CEO David Stehlin described the transaction as "a deliberate step in advancing Nano Dimension's three phase strategic plan and accelerating Phase 3 execution" (Nano Dimension press release, May 27, 2026). That language suggests the company sees this sale not as an endpoint but as a precursor to more fundamental corporate action.
The Integration Risk That Could Define the Outcome
No direct parallel in recent AM news captures the full complexity of this deal. The Desktop Metal bankruptcy shows the SPAC-collapse endpoint but not the controlled-sale dynamic. The 3D Prod-Sculpteo merger shows the same "industrial parent exits non-core AM subsidiary" pattern but at a smaller scale and in a different geography. Stratasys acquiring Markforged is a unique case: the acquirer was once the target of the seller's hostile takeover attempt, and the asset being acquired was itself a SPAC-era public company that went through a full valuation cycle from $2B to $42.5M in five years.
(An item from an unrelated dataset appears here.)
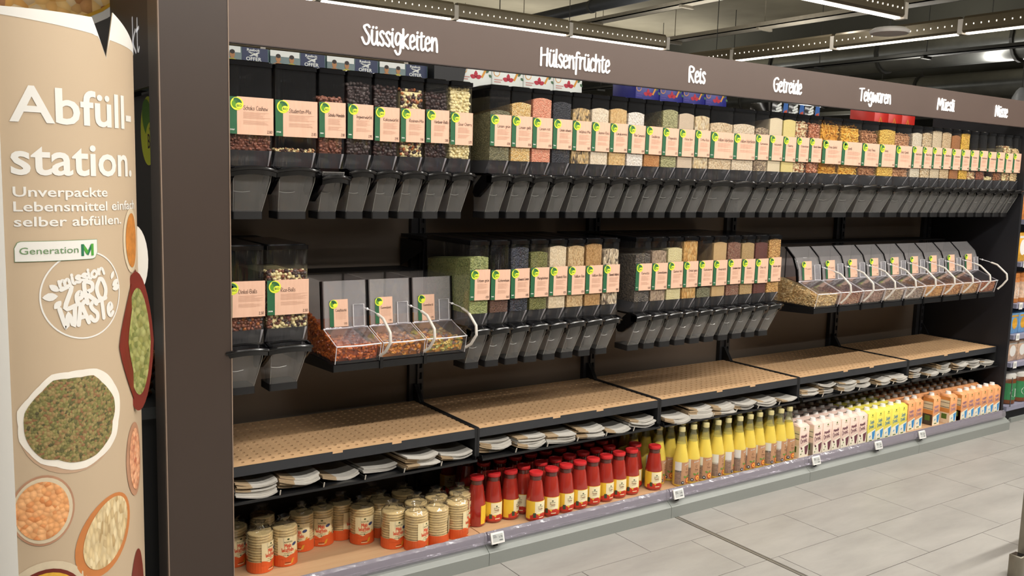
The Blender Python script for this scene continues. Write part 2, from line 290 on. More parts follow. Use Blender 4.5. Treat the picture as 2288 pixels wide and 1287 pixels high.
# ------------------------------------------------------------------ room shell
TILE = mat('floor_tile', '999691', 0.40, var=0.20, vscale=5, bump=0.03, bscale=60)
def tile_mat():
    n = TILE.node_tree.nodes; nt = TILE.node_tree; no = [x for x in n if x.type == 'TEX_NOISE'][0]; tc = [x for x in n if x.type == 'TEX_COORD'][0]
    mp = n.new('ShaderNodeMapping'); mp.inputs['Scale'].default_value = (0.5, 1.7, 1); nt.links.new(tc.outputs['Object'], mp.inputs['Vector']); nt.links.new(mp.outputs[0], no.inputs['Vector']); no.inputs['Detail'].default_value = 8; no.inputs['Roughness'].default_value = 0.65
tile_mat()
GROUT = mat('grout', '6f6a62', 0.8)
b = MB(); b.box(-9, 36, -10, 30, -0.12, -0.006); floor = struct(b.build('floor', GROUT))
row = [(-0.2303, 1.6605, 0.35)]
def tiles():
    cnt = 0
    for r in range(-1, 8):
        y1 = -0.2303 - 0.3081*(r-0) + 0.3081; y0 = y1-0.3081
        ph = {0: 1.6605, 1: 2.4999, 2: 2.7002, 3: 1.91, 4: 2.35, 5: 1.72, 6: 2.1, 7: 2.55, -1: 2.0}[r]
        if r == -1: y0, y1 = 0.0778, 0.3859
        for k in range(-6, 14):
            x0 = ph + 0.6059*k; x1 = x0+0.6059
            if x1 < -0.6 or x0 > 8.6 or (r == -1 and x1 < 5.3): continue
            segs = [(x0, x1)]
            if x0 < 2.035 < x1: segs = [(x0, 2.035-0.012), (2.035+0.012, x1)]
            for a, c in segs:
                if c-a < 0.03: continue
                q = MB(); g = 0.0016; q.box(a+g, c-g, y0+g, y1-g, -0.006, random.uniform(-0.0003, 0.0003)); o = q.build('floor_tile', TILE, floor); cnt += 1
    q = MB(); q.box(2.026, 2.029, -3, 0.07, -0.006, 0.0006); q.box(2.041, 2.044, -3, 0.07, -0.006, 0.0006); q.box(2.029, 2.041, -3, 0.07, -0.006, -0.001); q.build('expansion_strip', mat('strip_metal', '8f8a80', 0.4, metal=0.4), floor)
tiles()
# far floor beyond the tiled region keeps the tile colour
b = MB(); b.box(8.9, 36, -10, 30, -0.006, -0.0005); b.box(-9, -0.9, -10, 30, -0.006, -0.0005); b.box(-0.9, 8.9, 0.9, 30, -0.006, -0.0005); b.box(-0.9, 8.9, -10, -2.75, -0.006, -0.0005); b.build('floor_surface', TILE, floor)
CEILM = mat('ceiling_concrete', '9a937e', 0.9, var=0.25, vscale=1.2, bump=0.05, bscale=20)
b = MB(); b.box(-9, 36, -10, 30, 4.2, 4.3); struct(b.build('ceiling', CEILM))
WALLM = mat('wall_paint', '4c4a45', 0.9, var=0.1, vscale=1)
b = MB(); b.box(-9, 36, 30, 30.2, 0, 4.2); struct(b.build('wall_back', WALLM))
b = MB(); b.box(35.8, 36, -10, 30, 0, 4.2); struct(b.build('wall_right', WALLM))
BEAM = mat('dark_steel', '3e3e3a', 0.6, var=0.15, vscale=2)
for k in range(7):
    x = 11.5+3.2*k; b = MB(); b.box(x, x+0.35, -4, 29.9, 3.85, 4.2); struct(b.build('trim_%d' % (k+1), mat('beam_concrete', '5a5a52', 0.9, var=0.15, vscale=1.5)))
b = MB(); b.box(-6, 11.4, 13.4, 13.8, 3.8, 4.2); struct(b.build('trim_8', CEILM))
def tray(x, w_, z, h_, y0, y1, label, m, name='cable_tray', cat='cable tray'):
    t = thing(name, label, cat, (x, y0, z)); L = y1-y0
    q = MB(); q.box(-w_/2, w_/2, 0, L, 0, 0.012); q.box(-w_/2, -w_/2+0.012, 0, L, 0, h_); q.box(w_/2-0.012, w_/2, 0, L, 0, h_); q.build('tray_body', m, t)
    for k in range(int(L/1.6)+1):
        y = 0.4+1.6*k
        if y < L: q = MB(); q.box(-w_/2-0.02, w_/2+0.02, y-0.02, y+0.02, -0.03, 0); q.tube([(0, y, 0), (0, y, 4.2-z)], 0.006, 6); q.build('hanger', m, t)
LTM = mat('light_steel', '9a9384', 0.5, metal=0.3, var=0.1)
tray(6.47, 0.16, 3.5, 0.05, 2.6, 13, 'pale cable tray running from front to back above the fascia', LTM)
tray(8.24, 0.22, 3.5, 0.06, 1.4, 14, 'grey cable tray nearer the hanging detector', LTM)
tray(9.9, 0.14, 3.2, 0.05, 0.2, 14, 'narrow cable tray left of the round ducts', BEAM)
def pipe(x, z, r, y0, y1, label, m, cat='pipe', name='ceiling_pipe'):
    t = thing(name, label, cat, (x, y0, z)); L = y1-y0; q = MB(); q.tube([(0, 0, 0), (0, L, 0)], r, 16); q.build('pipe_run', m, t, True)
    for k in range(int(L/2)+1):
        y = 0.5+2*k
        if y < L: q = MB(); q.tube([(0, y-0.02, 0), (0, y+0.02, 0)], r*1.12, 16); q.tube([(0, y, r), (0, y, 4.2-z)], 0.007, 6); q.build('pipe_clamp', BEAM, t)
pipe(6.0, 3.58, 0.07, 3.2, 13, 'dark sprinkler pipe beside the pale cable tray', mat('pipe_dark', '34373a', 0.45, var=0.1))
GALV = mat('galvanised', '8d8f8c', 0.3, metal=0.85, var=0.15, vscale=6)
pipe(11.6, 3.55, 0.26, -1, 17, 'large round galvanised duct with a lamp reflection', GALV, 'duct', 'round_duct')
pipe(14.2, 3.3, 0.22, -2, 17, 'second galvanised spiral duct near the far wall', GALV, 'duct', 'round_duct')
pipe(17.5, 3.6, 0.3, -3, 17, 'farthest galvanised duct at right under the ceiling', GALV, 'duct', 'round_duct')
# elbow of pipe
t = thing('pipe_elbow', 'short dark pipe elbow left of the sprinkler pipe', 'pipe', (5.7, 5.2, 3.6)); q = MB(); q.tube(smooth([(0, 0), (0, .3)], 3) and [(0, 0, -0.02), (0, 0, .2), (.05, 0, .27), (.3, 0, .28)], 0.025, 10); q.build('elbow_tube', BEAM, t, True)
q = MB(); q.box(-0.12, 0.12, -0.02, 0.02, -0.06, 0.06); t = q.build('red_valve', mat('valve_red', 'b02a20', 0.4)); t.location = (6.0, 3.75, 3.62); tag(t, 'small red valve on the dark sprinkler pipe', 'valve')

# luminaires
LIT = mat('lamp_diffuser', 'fff3e2', 0.5, var=0, emit=4.5); REFL = mat('lamp_reflector', '6e6552', 0.3, metal=0.5, var=0.05); DOT = mat('lamp_dot', 'fff6e6', 0.4, var=0, emit=2.2); ACR = mat('lamp_endcap', 'd8d2c6', 0.2, var=0.02)
def luminaire(loc, L, rz, label, dots=True, seg=1.22, lit=True):
    t = thing('linear_luminaire', label, 'ceiling lamp', loc, rz); n = max(1, round(L/seg)); s = L/n
    for k in range(n):
        a = k*s; q = MB(); q.prismx([(-0.03, 0.012), (0.03, 0.012), (0.045, 0.03), (0.035, 0.125), (0.02, 0.145), (-0.02, 0.145), (-0.035, 0.125), (-0.045, 0.03)], a+0.01, a+s-0.03); q.build('lamp_housing', REFL, t)
        q = MB(); q.box(a+0.03, a+s-0.05, -0.022, 0.022, 0.0, 0.014); q.build('diffuser', LIT if lit else ACR, t)
        q = MB(); q.box(a+s-0.03, a+s+0.01, -0.045, 0.045, 0.0, 0.12); q.build('end_cap', ACR, t)
        if dots:
            q = MB()
            for j in range(19):
                for sy in (-1, 1): x = a+0.06+j*(s-0.12)/18; q.box(x-0.003, x+0.003, sy*0.043-0.002, sy*0.043+0.002, 0.068, 0.080)
            o = q.build('reflector_dots', DOT, t); o['kind'] = 'stuff'
    for k in (0.2, 0.8): q = MB(); q.tube([(L*k, 0, 0.14), (L*k, 0, 4.2-loc[2])], 0.004, 6); q.build('suspension_wire', BEAM, t)
luminaire((-0.6, 3.86, 2.84), 6.08, 0, 'long lamp just above the fascia over the pulses lettering')
luminaire((0.5, 1.25, 2.80), 4.9, 0, 'nearer lamp row ending at the top edge of the picture')
luminaire((6.35, 0.1, 2.80), 4.88, PI/2, 'bright lamp row running front to back at upper right')
luminaire((-2.2, 4.05, 2.44), 4.88, 0, 'lamp seen below the fascia behind the blue offer boxes')
luminaire((-2.4, -0.75, 3.26), 9.76, 0, 'aisle lamp row above the shelf front', dots=False)
luminaire((-2.4, -2.35, 3.26), 9.76, 0, 'aisle lamp row behind the camera', dots=False)
t = thing('ceiling_detector', 'flat white round detector hanging beside the bright lamps', 'detector', (5.52, 1.42, 2.75)); q = MB(); q.lathe([(0.05, -0.035), (0.14, -0.02), (0.15, 0.0), (0.12, 0.02), (0.04, 0.03)], seg=28); q.build('detector_disc', WHITE, t, True)
q = MB(); q.tube([(0, 0, 0.03), (0, 0, 1.45)], 0.006, 6); q.build('detector_rod', BEAM, t)
t = thing('pendant_lamp', 'grey pendant lamp glowing below, right end of the fascia', 'ceiling lamp', (8.75, 2.0, 2.36)); q = MB(); q.lathe([(0.10, 0.0), (0.11, 0.01), (0.085, 0.15), (0.05, 0.22), (0.02, 0.25)], seg=24); q.build('lamp_shade', mat('shade_grey', '8a8d90', 0.4), t, True)
q = MB(); q.lathe([(0.09, -0.006), (0.092, -0.002)], seg=24); q.build('lamp_glow', LIT, t); q = MB(); q.tube([(0, 0, 0.25), (0, 0, 1.84)], 0.004, 6); q.build('lamp_cord', BEAM, t)

# ------------------------------------------------------------------ the gondola frame
for i in range(5):
    b = MB(); b.box(i+.001, i+.999, 0.672, 0.69, 0.115, 1.93); o = b.build('back_board', BACKP); tag(o, 'dark back board behind the dispensers, %s shelving section from the left' % ORD[i], 'panel')
for i in range(6):
    b = MB(); x = i if 0 < i < 5 else (0.02 if i == 0 else 4.96); z = 0.112
    b.box(x-0.03, x+0.012, 0.645, 0.67, 0.112, 1.93); b.box(x+0.004, x+0.012, 0.632, 0.645, 0.112, 1.93)
    b.box(x+0.026, x+0.034, 0.632, 0.645, 0.112, 1.93)
    while z < 1.9: b.box(x+0.012, x+0.026, 0.632, 0.645, z, z+0.02); z += 0.05
    b.box(x+0.012, x+0.026, 0.645, 0.67, 0.112, 1.93)
    o = b.build('upright', GREYM if i else DARKM); tag(o, 'slotted black steel upright, %s from the left' % ORD[i], 'upright')
b = MB(); b.box(5.003, 5.028, 0.05, 0.69, 0.09, 2.098); o = b.build('shelving_end', mat('end_panel', '15151a', 0.5, var=0.08)); tag(o, 'tall black end panel closing the shelving at the right', 'panel')
b = MB(); b.box(-0.044, -0.026, 0.125, 0.69, 0.0, 1.93); SIDEB = b
post = thing('corner_post', 'broad dark brown upright panel at the left end of the shelving', 'post', (0, 0, 0))
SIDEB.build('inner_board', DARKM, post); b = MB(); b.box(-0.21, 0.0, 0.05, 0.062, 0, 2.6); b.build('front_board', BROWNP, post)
b = MB(); b.box(-0.21, -0.196, 0.062, 0.19, 0, 2.6); b.build('side_board', mat('post_side', '5a524e', 0.4, var=0.05), post)
b = MB(); b.box(-0.002, 0.0012, 0.048, 0.0625, 0, 2.6); b.build('edge_trim', mat('edge_trim', '8a7768', 0.4), post)
b = MB(); b.box(-0.212, -0.2085, 0.048, 0.0625, 0, 2.6); b.build('edge_trim', MC['edge_trim'], post)
fas = thing('header_fascia', 'long dark brown fascia board with white brush lettering above the dispensers', 'sign', (0, 0, 0))
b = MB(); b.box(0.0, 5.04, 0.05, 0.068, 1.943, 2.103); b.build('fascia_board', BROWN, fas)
b = MB(); b.box(0.0, 5.04, 0.0485, 0.0695, 1.9405, 1.9435); b.build('lower_edge', mat('fascia_edge', '2a1d1a', 0.5), fas)
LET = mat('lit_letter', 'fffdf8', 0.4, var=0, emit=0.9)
def hdr(u, v, d): return (u, 0.0495-0.012*0-d, v)
for txt, x0, x1, zb, h_ in [('Süssigkeiten', 0.452, 0.752, 1.987, 0.056), ('Hülsenfrüchte', 1.205, 1.562, 1.983, 0.058), ('Reis', 2.012, 2.118, 1.985, 0.057), ('Getreide', 2.575, 2.785, 1.987, 0.056), ('Teigwaren', 3.245, 3.522, 1.991, 0.055), ('Müesli', 3.965, 4.14, 1.992, 0.055), ('Nüsse', 4.585, 4.73, 1.992, 0.056)]:
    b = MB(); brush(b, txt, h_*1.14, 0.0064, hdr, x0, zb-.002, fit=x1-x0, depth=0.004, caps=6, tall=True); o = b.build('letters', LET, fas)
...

The risk that gets the least attention in the press releases is channel conflict. Stratasys sells FDM printers that compete directly with Markforged's polymer and composite systems in the same customer accounts. Aerospace and defense buyers who standardized on Markforged for continuous carbon fiber parts may not welcome a forced migration to Stratasys's ecosystem. And Stratasys's existing reseller network may resist carrying a product line that cannibalizes their own FDM sales. The company's statement about "cross-sale opportunities" assumes the two product lines are complementary rather than competitive — an assumption that will be tested in the first year post-close.
Stratasys enters the deal with $237.8 million in cash and no debt (Stratasys Q1 2026 earnings), giving it ample balance sheet room to absorb integration costs. But cash does not solve cultural integration, channel management, or product roadmap alignment. Those are the variables that will determine whether this $42.5 million bet looks like a bargain or a distraction five years from now.